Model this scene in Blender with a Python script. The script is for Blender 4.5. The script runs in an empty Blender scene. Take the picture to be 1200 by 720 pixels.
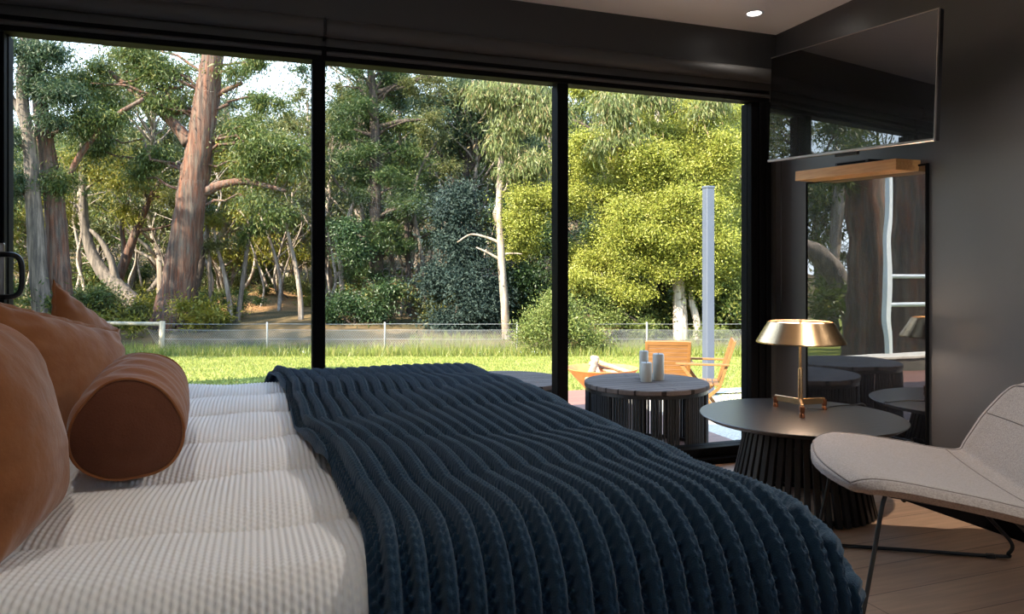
import bpy, math, random
import numpy as np
from mathutils import Vector
S = bpy.context.scene
COL = S.collection
PI = math.pi
random.seed(7)
RNG = np.random.default_rng(7)

# ------------------------------------------------------------------ camera, sky, sun, exposure
CAMZ = 1.09
FPX = 850.0
YAW = math.atan(300 / 850)
SN, CS = math.sin(YAW), math.cos(YAW)
cam_d = bpy.data.cameras.new('camera')
cam = bpy.data.objects.new('camera', cam_d); COL.objects.link(cam)
cam.location = (0, 0, CAMZ)
cam.rotation_euler = (PI / 2, 0, -YAW)
cam_d.sensor_width = 36
cam_d.lens = FPX / 1200 * 36
cam_d.shift_y = -41 / 1200
cam_d.clip_start = .02
S.camera = cam
S.view_settings.view_transform = 'Standard'
S.view_settings.look = 'None'
S.view_settings.gamma = 1
S.view_settings.use_curve_mapping = False
S.view_settings.exposure = 1.0

SKY = 2.4
w = bpy.data.worlds.new('sky'); S.world = w; w.use_nodes = True
wn, wl = w.node_tree.nodes, w.node_tree.links
wn.clear()
wo = wn.new('ShaderNodeOutputWorld'); bg = wn.new('ShaderNodeBackground')
tc = wn.new('ShaderNodeTexCoord'); sx = wn.new('ShaderNodeSeparateXYZ'); rp = wn.new('ShaderNodeValToRGB')
wl.new(tc.outputs['Generated'], sx.inputs[0]); wl.new(sx.outputs['Z'], rp.inputs[0])
e = rp.color_ramp.elements
e[0].position = 0.0; e[0].color = (.80, .90, 1, 1)
e[1].position = .75; e[1].color = (.42, .64, 1, 1)
k = e.new(.25); k.color = (.62, .80, 1, 1)
bg.inputs['Strength'].default_value = SKY
wl.new(rp.outputs[0], bg.inputs['Color']); wl.new(bg.outputs[0], wo.inputs[0])

sun_d = bpy.data.lights.new('sun', 'SUN')
sun = bpy.data.objects.new('sun', sun_d); COL.objects.link(sun)
sun_d.energy = 14.0; sun_d.angle = .01; sun_d.color = (1, .90, .72)
SUN_TO = Vector((-.80, -.42, .72)).normalized()
sun.rotation_euler = SUN_TO.to_track_quat('Z', 'Y').to_euler()
sun.location = (-10, -5, 20)


def P(u, v, s):
    """a point seen at pixel (u, v) of the photograph, s metres deep"""
    t = (u - 600) / FPX
    return np.array((s * (CS * t + SN), s * (CS - SN * t), CAMZ + s * (319 - v) / FPX))


def dep(x, y): return SN * x + CS * y


# ------------------------------------------------------------------ helpers
class M:
    def __init__(s): s.v = []; s.f = []
    def add(s, vs, fs):
        o = len(s.v); s.v.extend([tuple(map(float, p)) for p in vs]); s.f.extend([tuple(i + o for i in f) for f in fs]); return s
    def box(s, x0, x1, y0, y1, z0, z1, b=0.0):
        return s.obox(((x0 + x1) / 2, (y0 + y1) / 2, (z0 + z1) / 2), (1, 0, 0), (0, 1, 0), (0, 0, 1), (x1 - x0) / 2, (y1 - y0) / 2, (z1 - z0) / 2, b)
    def obox(s, c, ax, ay, az, hx, hy, hz, b=0.0):
        c, ax, ay, az = [np.array(q, float) for q in (c, ax, ay, az)]
        if b <= 0:
            vs = [c + ax * hx * i + ay * hy * j + az * hz * l for l in (-1, 1) for j in (-1, 1) for i in (-1, 1)]
            return s.add(vs, [(0, 2, 3, 1), (4, 5, 7, 6), (0, 1, 5, 4), (2, 6, 7, 3), (0, 4, 6, 2), (1, 3, 7, 5)])
        vs = []; idx = {}
        for l in (-1, 1):
            for j in (-1, 1):
                for i in (-1, 1):
                    for ch in range(3):
                        e3 = [hx - b, hy - b, hz - b]; e3[ch] = [hx, hy, hz][ch]
                        idx[(i, j, l, ch)] = len(vs); vs.append(c + ax * i * e3[0] + ay * j * e3[1] + az * l * e3[2])
        F = []
        cyc = [(-1, -1), (1, -1), (1, 1), (-1, 1)]
        for sg in (-1, 1):
            for ch in range(3):
                q = []
                for a, bb in cyc:
                    k3 = [0, 0, 0]; k3[ch] = sg; k3[(ch + 1) % 3] = a; k3[(ch + 2) % 3] = bb
                    q.append(idx[(*k3, ch)])
                F.append(tuple(q) if sg > 0 else tuple(reversed(q)))
        for ch in range(3):
            a1, a2 = (ch + 1) % 3, (ch + 2) % 3
            for sa in (-1, 1):
                for sb in (-1, 1):
                    def kk(sc, cc):
                        k3 = [0, 0, 0]; k3[ch] = sc; k3[a1] = sa; k3[a2] = sb; return idx[(*k3, cc)]
                    F.append((kk(-1, a1), kk(1, a1), kk(1, a2), kk(-1, a2)))
        for l in (-1, 1):
            for j in (-1, 1):
                for i in (-1, 1): F.append(tuple(idx[(i, j, l, ch)] for ch in range(3)))
        return s.add(vs, F)
    def tube(s, path, rad, n=10, cap=True, noise=0.0):
        p = np.array(path, float); m = len(p)
        r = np.full(m, rad, float) if np.isscalar(rad) else np.array(rad, float)
        t = np.gradient(p, axis=0); t /= np.linalg.norm(t, axis=1)[:, None] + 1e-12
        u = np.cross(t[0], (0.31, 0.17, .93) if abs(t[0][2]) < .9 else (1, .1, 0)); u /= np.linalg.norm(u)
        vs = []
        for i in range(m):
            u = u - t[i] * u.dot(t[i]); u /= np.linalg.norm(u); w_ = np.cross(t[i], u)
            for k in range(n):
                a = 2 * PI * k / n
                rr = r[i] * (1 + (noise * (RNG.random() - .5) * 2 if noise else 0))
                vs.append(p[i] + rr * (math.cos(a) * u + math.sin(a) * w_))
        F = [(i * n + k, i * n + (k + 1) % n, (i + 1) * n + (k + 1) % n, (i + 1) * n + k) for i in range(m - 1) for k in range(n)]
        if cap:
            F.append(tuple(range(n - 1, -1, -1))); F.append(tuple((m - 1) * n + k for k in range(n)))
        return s.add(vs, F)
    def lathe(s, c, prof, n=48, cap=True):
        vs = []; m = len(prof)
        for r, z in prof:
            for k in range(n):
                a = 2 * PI * k / n; vs.append((c[0] + r * math.cos(a), c[1] + r * math.sin(a), c[2] + z))
        F = [(i * n + k, i * n + (k + 1) % n, (i + 1) * n + (k + 1) % n, (i + 1) * n + k) for i in range(m - 1) for k in range(n)]
        if cap:
            F.append(tuple(range(n - 1, -1, -1))); F.append(tuple((m - 1) * n + k for k in range(n)))
        return s.add(vs, F)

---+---

:: Exercise brief ::
Emit the lines of the material exactly, from its first line to the line containing "bg.inputs['Color']); wl.new(bg.outputs[0], wo.inputs[0])", inclusive; leave every picture out.

:: Task solution ::
Model this scene in Blender with a Python script. The script is for Blender 4.5. The script runs in an empty Blender scene. Take the picture to be 1200 by 720 pixels.
import bpy, math, random
import numpy as np
from mathutils import Vector
S = bpy.context.scene
COL = S.collection
PI = math.pi
random.seed(7)
RNG = np.random.default_rng(7)

# ------------------------------------------------------------------ camera, sky, sun, exposure
CAMZ = 1.09
FPX = 850.0
YAW = math.atan(300 / 850)
SN, CS = math.sin(YAW), math.cos(YAW)
cam_d = bpy.data.cameras.new('camera')
cam = bpy.data.objects.new('camera', cam_d); COL.objects.link(cam)
cam.location = (0, 0, CAMZ)
cam.rotation_euler = (PI / 2, 0, -YAW)
cam_d.sensor_width = 36
cam_d.lens = FPX / 1200 * 36
cam_d.shift_y = -41 / 1200
cam_d.clip_start = .02
S.camera = cam
S.view_settings.view_transform = 'Standard'
S.view_settings.look = 'None'
S.view_settings.gamma = 1
S.view_settings.use_curve_mapping = False
S.view_settings.exposure = 1.0

SKY = 2.4
w = bpy.data.worlds.new('sky'); S.world = w; w.use_nodes = True
wn, wl = w.node_tree.nodes, w.node_tree.links
wn.clear()
wo = wn.new('ShaderNodeOutputWorld'); bg = wn.new('ShaderNodeBackground')
tc = wn.new('ShaderNodeTexCoord'); sx = wn.new('ShaderNodeSeparateXYZ'); rp = wn.new('ShaderNodeValToRGB')
wl.new(tc.outputs['Generated'], sx.inputs[0]); wl.new(sx.outputs['Z'], rp.inputs[0])
e = rp.color_ramp.elements
e[0].position = 0.0; e[0].color = (.80, .90, 1, 1)
e[1].position = .75; e[1].color = (.42, .64, 1, 1)
k = e.new(.25); k.color = (.62, .80, 1, 1)
bg.inputs['Strength'].default_value = SKY
wl.new(rp.outputs[0], bg.inputs['Color']); wl.new(bg.outputs[0], wo.inputs[0])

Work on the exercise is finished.